I segnali, verbali e non, danno l'impressione che esista un patto tra i due con la meritata tappa per l'olandese e l'ennesima gloria per lo spagnolo; a rompere le uova nel paniere c'è Landa, che decide di attaccare e di salutare la compagnia. La coppia continua di comune accordo sino all'arrivo, con il ventisettenne che taglia il traguardo in seconda posizione che gli permette di conquistare la vetta della classifica dei gran premi della montagna. Nel dopotappa Contador gli riserva parole al miele, indicandolo come vincitore morale di giornata. E nessuno come lui si merita in effetti una tappa in ciò che rimane del Giro, perché è ormai troppo distante per sognare di salire sul podio. Questo è però il miglior Kruijswijk mai visto e, come dichiarato a bocce ferme, sente di avere una gran gamba. Finalmente.

 

Hesjedal, splendido cavallo pazzo
Nella (lunga) lista dei corridori bizzarri il nome di Ryder Hesjedal è certamente in buona posizione. Il canadese ha dato anche oggi dimostrazione dell'anarchia tattica che gli è solita, mostrata a lunghi tratti nel corso della sua carriera, con l'eccezione del 2012, anno in cui vinse tra la sorpresa generale il Giro d'Italia. Il trentaquattrenne ha attaccato sin da Campo Carlo Magno assieme ad altri otto (poi diventati dieci) rivali; ritenuto troppo esiguo il margine sul gruppo ha salutato tutti sul primo passaggio ad Aprica, iniziando una cavalcata che continua con l'insidiosa discesa e prosegue fino al tratto in pianura che porta a Mazzo.

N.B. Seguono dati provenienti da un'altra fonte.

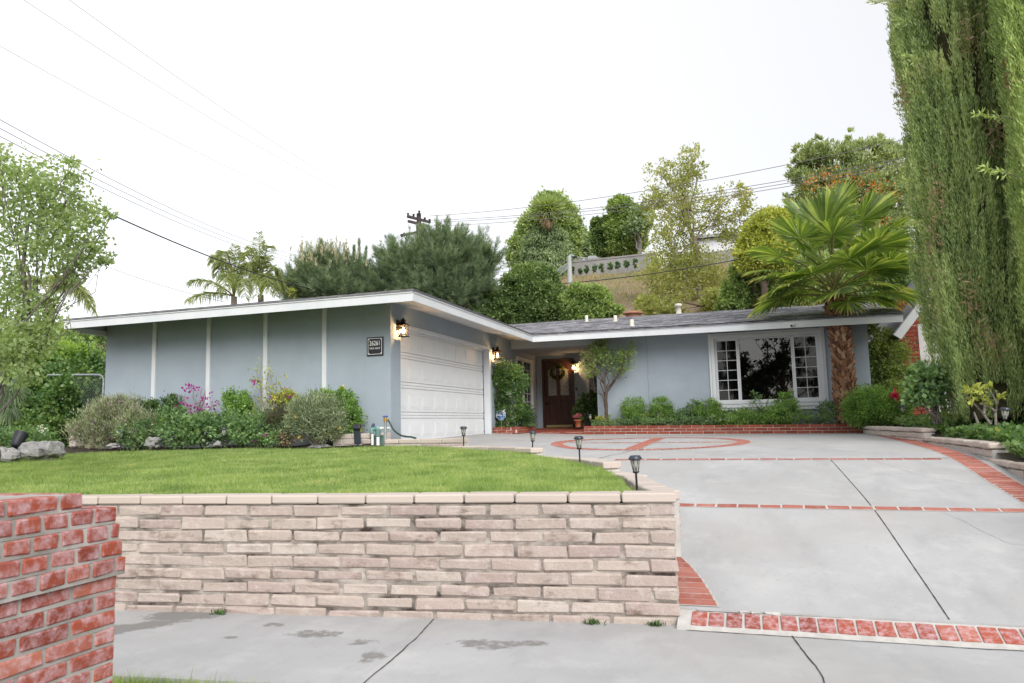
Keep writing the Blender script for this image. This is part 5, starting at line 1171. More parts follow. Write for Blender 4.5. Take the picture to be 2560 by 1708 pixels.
plant('box_shrub', 'bright green shrub with yellow flowers behind the silvery bush', 'shrub', G(850, 1095, 11.95), [blobpx(858, 1005, 11.95, 32, 34), blobpx(870, 1045, 11.85, 34, 44), blobpx(815, 1000, 12.0, 38, 22), blobpx(835, 1075, 11.8, 40, 28)], 230, 36, 0.05, L['box'], flowers=(L['yflower'], 9, 9, 0.04, 0.05), zmin=1.16)
plant('yellow_shrub', 'lime green shrub with yellow blossoms between bougainvillea and silvery bush', 'shrub', G(718, 1062, 12.05), [blobpx(718, 1000, 12.05, 28, 22)], 45, 30, 0.05, L['yellow'], flowers=(L['yflower'], 8, 8, 0.04, 0.05))
plant('dry_shrub', 'dry twiggy dark undergrowth in front of the silvery bush', 'shrub', G(720, 1112, D-0.35), [blobpx(715, 1098, D-0.35, 50, 14, 25)], 30, 10, 0.04, L['dead'], stems=14, stem_r=0.006, zmin=1.16)
# --- far left: ivy hedge, gate, white roses
HD = 13.6
hb = [blobpx(40, 1010, HD, 110, 100, 60), blobpx(150, 1000, HD, 85, 95, 60), blobpx(215, 980, HD+0.6, 50, 100, 60), blobpx(150, 1010, 12.7, 45, 70, 30), blobpx(90, 920, HD+0.8, 120, 60, 60), blobpx(200, 925, HD+1.0, 60, 45, 60), blobpx(-120, 980, HD-0.6, 150, 140, 80), blobpx(120, 1080, HD-0.3, 120, 50, 50)]
plant('ivy_hedge', 'tall dark ivy covered hedge left of the house', 'hedge', G(100, 1110, HD), hb, 1500, 44, 0.085, L['ivy'], stems=3, stem_r=0.02, shell=0.6, aspect=0.75, zmin=0.95)
plant('vine', 'light green vine spilling over the top of the dark hedge', 'climber', G(150, 1000, HD), [blobpx(140, 890, HD+0.6, 110, 32, 50), blobpx(230, 905, HD+1.0, 45, 25, 40), blobpx(60, 905, HD+0.2, 90, 40, 50)], 300, 26, 0.09, L['ivylight'], stems=1, aspect=0.8, shell=0.4)
plant('far_hedge', 'round topped ivy mound behind the hedge under the roof overhang', 'hedge', G(160, 960, 20), [blobpx(150, 880, 20, 60, 45, 60), blobpx(235, 880, 20, 50, 50, 60), blobpx(60, 880, 20.5, 70, 45, 60)], 330, 40, 0.09, L['round'], stems=0, shell=0.75, aspect=0.8)
gt = thing('chain_link_gate', 'old chain link gate with bent galvanised pipe frame beside the house', 'gate', tuple(G(256, 1010, 12.7)))
mb = MB(); pp = [G(120, 938, 13.1), G(171, 938, 12.9), G(210, 937.5, 12.8), G(248, 937.5, 12.72), G(256, 941, 12.7), G(259.5, 949, 12.7), G(257, 1000, 12.7), G(254, 1085, 12.7)]; mb.tube(pp, 0.026, 8); mb.build('gate_frame', M['galv'], gt)
mb = MB()
for k in range(26):
    for sg in (0, 1):
        a = (172+k*4.4, 940 if not sg else 1080); b = (172+k*4.4+(62 if k < 14 else max(0, (254-172-k*4.4))), 1080 if not sg else 940)
        t = min(1, (254-a[0])/70.0)
        mb.tube([G(a[0], a[1], 12.85), G(a[0]+70*t, a[1]+(140*t if not sg else -140*t), 12.78)], 0.0016, 3, False)
mb.build('wire_mesh', M['galv'], gt)
plant('white_rose_bush', 'low rose bush with white blooms behind the left boulders', 'shrub', G(60, 1140, 9.2), [blobpx(60, 1105, 9.3, 85, 32, 50), blobpx(-30, 1105, 9.0, 60, 35)], 150, 22, 0.06, L['rose'], flowers=(L['wflower'], 16, 12, 0.055, 0.05), zmin=1.0)
plant('feather_bush', 'feathery hanging dark foliage at the left edge below the pear tree', 'shrub', G(20, 1050, 9.6), [blobpx(25, 985, 9.6, 30, 60, 25)], 70, 30, 0.16, L['pine'], stems=1, aspect=0.05, up=-1.2, rnd=0.4)
# boulders
def rock(label, base, sx, sy, sz, seed, rot=0.0):
    rr = np.random.default_rng(seed); mb = MB(); nu, nv = 13, 8; V = []
    ks = rr.normal(size=(9, 3))*2.2; ph = rr.random(9)*6.28; am = rr.random(9)*0.13
    for j in range(nv+1):
        th = pi*j/nv
        for i in range(nu):
            a = 2*pi*i/nu; d = np.array([sin(th)*cos(a), sin(th)*sin(a), cos(th)])
            sq = (abs(d)**3).sum()**(-1/3)*0.93
            k = sq*(1+sum(am[m]*sin(ks[m] @ d*1.6+ph[m]) for m in range(9))); p = d*k*np.array([sx, sy, sz])
            V.append((base[0]+p[0]*cos(rot)-p[1]*sin(rot), base[1]+p[0]*sin(rot)+p[1]*cos(rot), base[2]+p[2]*1.0+sz*0.55))
    mb.add(V, [(j*nu+i, (j+1)*nu+i, (j+1)*nu+(i+1) % nu, j*nu+(i+1) % nu) for j in range(nv) for i in range(nu)], False)
    return lab(mb.build('boulder', M['rock'], None), label, 'rock', 'rocks along the bed edge')
rock('pale boulder cut by the left edge of the picture', G(15, 1150, 8.5), 0.238, 0.182, 0.126, 1)
rock('long grey boulder beside the dark spotlight', G(95, 1143, 8.8), 0.238, 0.196, 0.140, 2, 0.2)
rock('pinkish grey boulder resting against the long one', G(133, 1137, 8.95), 0.182, 0.182, 0.147, 3)
rock('small flat rock left of the path light by the lavender', G(284, 1119, 10.90), 0.127, 0.103, 0.052, 4)
rock('tall pointed grey rock between lavender and roses', G(381, 1115, 10.90), 0.138, 0.115, 0.109, 5, 0.3)
rock('small tan rock left of the path light by the roses', G(546, 1114, 11.00), 0.063, 0.057, 0.052, 6)
rock('flat mossy rock lying on the lawn edge below the silvery bush', G(802, 1120, 11.40), 0.213, 0.138, 0.040, 7)
rock('small white stone beside the tall pointed rock', G(392, 1118, 10.80), 0.040, 0.034, 0.018, 8)
rock('small white stone on top of the boulders', G(110, 1119, 9.0), 0.056, 0.049, 0.042, 9)
mb = MB(); c = G(190, 1100, 12.0); mb.bbox(c+(-0.06, -0.12, -0.15), c+(0.10, 0.12, 0.16), 0.02); mb.bbox(c+(-0.08, -0.14, 0.161), c+(0.12, 0.14, 0.20), 0.01); lab(mb.build('garden_pillar', M['cap']), 'short tan block pillar beside the lavender bush', 'pillar')

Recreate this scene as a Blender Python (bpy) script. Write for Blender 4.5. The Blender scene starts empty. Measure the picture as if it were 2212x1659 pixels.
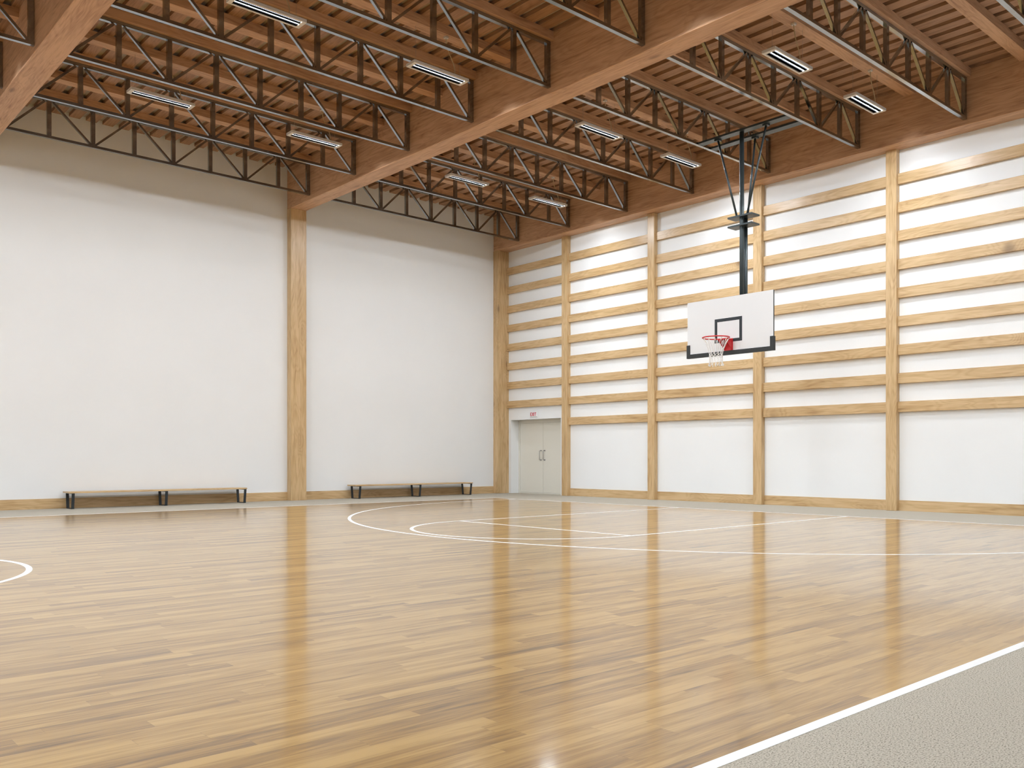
import bpy, bmesh, math, random
from mathutils import Vector, Matrix
random.seed(7)
S = bpy.context.scene
COL = S.collection
PI = math.pi

# ------------------------------------------------------------------ camera, world, exposure
CX, CY, CH = -16.6255, -19.0098, 1.0037        # camera place (metres; room corner is the origin)
TH = 0.84332                                   # viewing direction, from +X towards +Y
FPX, HY = 1910.38, 988.607                     # focal length and horizon in 2212 px frame
cam = bpy.data.cameras.new('camera')
cam.sensor_width = 36.0
cam.lens = FPX / 2212 * 36
cam.shift_y = (HY - 829.5) / 2212
cam.clip_start = 0.05
cam.clip_end = 200
co = bpy.data.objects.new('camera', cam)
COL.objects.link(co)
co.location = (CX, CY, CH)
co.rotation_euler = (PI / 2, 0, TH - PI / 2)
S.camera = co
w = bpy.data.worlds.new('world')
S.world = w
w.use_nodes = True
w.node_tree.nodes['Background'].inputs[0].default_value = (0.9, 0.95, 1.0, 1)
w.node_tree.nodes['Background'].inputs[1].default_value = 0.3
S.view_settings.view_transform = 'Standard'
S.view_settings.look = 'None'
S.view_settings.gamma = 1
S.view_settings.use_curve_mapping = False
S.view_settings.exposure = 2.01
S.cycles.use_denoising = True
S.cycles.max_bounces = 6
S.cycles.diffuse_bounces = 3
S.cycles.glossy_bounces = 3
S.cycles.transmission_bounces = 0
S.cycles.adaptive_threshold = 0.03
S.cycles.sample_clamp_indirect = 6
S.cycles.caustics_reflective = False
S.cycles.caustics_refractive = False
S.cycles.filter_width = 1.2
TUBE = 130.0                                   # radiance of the lamp tubes
SPOT = 20.0                                    # watts of the wide spot added under each lamp; its cone sets the cutoff

def px(x, y, z):
    dx, dy, dz = x - CX, y - CY, z - CH
    fw = dx * math.cos(TH) + dy * math.sin(TH)
    rt = dx * math.sin(TH) - dy * math.cos(TH)
    if fw < 0.3:
        return None
    return 1106 + FPX * rt / fw, HY - FPX * dz / fw

def in_view(pts, m=120):
    for p in pts:
        q = px(*p)
        if q and -m < q[0] < 2212 + m and -m < q[1] < 1659 + m:
            return True
    return False

def seg_pts(a, b, n=24):
    return [tuple(a[i] + (b[i] - a[i]) * k / n for i in range(3)) for k in range(n + 1)]

# ------------------------------------------------------------------ helpers
class MB:
    """collects shapes into one mesh"""
    def __init__(self):
        self.bm = bmesh.new()
    def box(self, a, b, mi=0):
        x0, x1 = sorted((a[0], b[0])); y0, y1 = sorted((a[1], b[1])); z0, z1 = sorted((a[2], b[2]))
        v = [self.bm.verts.new(p) for p in ((x0,y0,z0),(x1,y0,z0),(x1,y1,z0),(x0,y1,z0),(x0,y0,z1),(x1,y0,z1),(x1,y1,z1),(x0,y1,z1))]
        for f in ((0,3,2,1),(4,5,6,7),(0,1,5,4),(1,2,6,5),(2,3,7,6),(3,0,4,7)):
            self.bm.faces.new([v[i] for i in f]).material_index = mi
        return self
    def prism(self, poly, y0, y1, mi=0):
        """polygon in XZ extruded along Y"""
        a = [self.bm.verts.new((p[0], y0, p[1])) for p in poly]
        b = [self.bm.verts.new((p[0], y1, p[1])) for p in poly]
        n = len(poly)
        self.bm.faces.new(a).material_index = mi
        self.bm.faces.new(b[::-1]).material_index = mi
        for i in range(n):
            self.bm.faces.new((a[i], b[i], b[(i+1) % n], a[(i+1) % n])).material_index = mi
        return self
    def quad(self, pts, mi=0):
        self.bm.faces.new([self.bm.verts.new(p) for p in pts]).material_index = mi
        return self
    def tube(self, pts, r, n=10, mi=0, closed=False):
        pts = [Vector(p) for p in pts]
        rings = []
        m = len(pts)
        for i, p in enumerate(pts):
            if closed:
                d = pts[(i+1) % m] - pts[i-1]
            else:
                d = pts[min(i+1, m-1)] - pts[max(i-1, 0)]
            d.normalize()
            up = Vector((0, 0, 1)) if abs(d.z) < 0.9 else Vector((0, 1, 0))
            s = d.cross(up).normalized(); t = s.cross(d).normalized()
            rr = r[i] if isinstance(r, (list, tuple)) else r
            rings.append([self.bm.verts.new(p + (s * math.cos(2*PI*k/n) + t * math.sin(2*PI*k/n)) * rr) for k in range(n)])
        rng = range(m) if closed else range(m - 1)
        for i in rng:
            A, B = rings[i], rings[(i+1) % m]
            for k in range(n):
                f = self.bm.faces.new((A[k], A[(k+1) % n], B[(k+1) % n], B[k]))
                f.material_index = mi; f.smooth = n > 6
        if not closed:
            self.bm.faces.new(rings[0][::-1]).material_index = mi
            self.bm.faces.new(rings[-1]).material_index = mi
        return self
    def ring(self, cx, cy, r0, r1, z0, z1, a0=0, a1=2*PI, n=160):
        """flat arc band with a small thickness"""
        P = []
        for i in range(n + 1):
            a = a0 + (a1 - a0) * i / n
            c, s = math.cos(a), math.sin(a)
            P.append([self.bm.verts.new(q) for q in ((cx+r0*c, cy+r0*s, z0), (cx+r1*c, cy+r1*s, z0), (cx+r1*c, cy+r1*s, z1), (cx+r0*c, cy+r0*s, z1))])
        for i in range(n):
            A, B = P[i], P[i+1]
            for k in range(4):
                self.bm.faces.new((A[k], A[(k+1) % 4], B[(k+1) % 4], B[k]))
        return self
    def mesh(self, name, mats):
        bmesh.ops.recalc_face_normals(self.bm, faces=self.bm.faces)
        me = bpy.data.meshes.new(name)
        self.bm.to_mesh(me); self.bm.free()
        for m in (mats if isinstance(mats, (list, tuple)) else [mats]):
            me.materials.append(m)
        return me
    def build(self, name, mats, parent=None, loc=(0, 0, 0), bevel=0):
        me = self.mesh(name, mats)
        o = bpy.data.objects.new(name, me)
        COL.objects.link(o)
        o.location = loc
        if parent: o.parent = parent
        if bevel:
            bv = o.modifiers.new('bevel', 'BEVEL'); bv.width = bevel; bv.segments = 2; bv.limit_method = 'ANGLE'
        return o

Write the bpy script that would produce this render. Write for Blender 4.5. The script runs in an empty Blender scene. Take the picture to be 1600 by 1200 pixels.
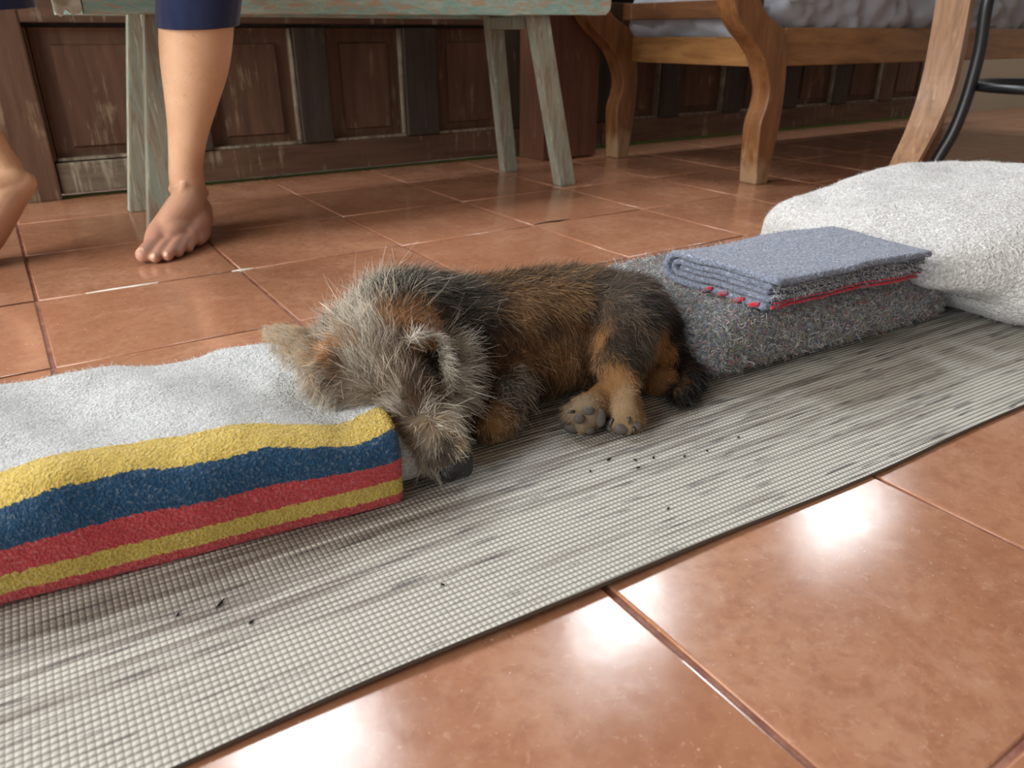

Alle sue spalle succede che Contador fora e il gruppo si frantuma in più tronconi, con Katusha e Astana interessate a distanziare la maglia rosa; a farne le spese è anche lo stesso Hesjedal che viene ripreso prima dell'inizio del Mortirolo. Il nordamericano è un cagnaccio e riesce a restare coi migliori quando le pendenze diventano sempre più arcigne, al contrario di altri ben più freschi. La sua tigna gli permette di perdere contatto ma di non crollare; riuscendo a salire del proprio passo rientra su Aru prima e su Trofimov poi, scollinando con il leader della formazione russa.

In discesa però Hesjedal non riesce a tenere le ruote del russo, nonostante sia stato specialista della mountainbike (e tre...) prima di intraprendere la carriera su strada, vantando anche una vittoria in Coppa del Mondo e un argento mondiale élite nell'edizione di Lugano 2003. Una volta in falsopiano viene raggiunto da Amador e con lui riprende Trofimov; svuotato di energie, non riesce a dare una mano ai due e perde qualche secondo nel finale.

Il sesto posto di tappa gli permette di rientrare al decimo posto della generale, a un solo secondo dal francese Geniez. Anche lui si merita una vittoria parziale come ricompensa delle tante emozioni che sa dare con i suoi attacchi; azzardati, senza senso, sbagliati quanto volete. Ma Ryder Hesjedal è uno che, prima di mollare, dà tutto sé stesso. Ed è per questo che viene amato da compagni, rivali, addetti ai lavori e appassionati.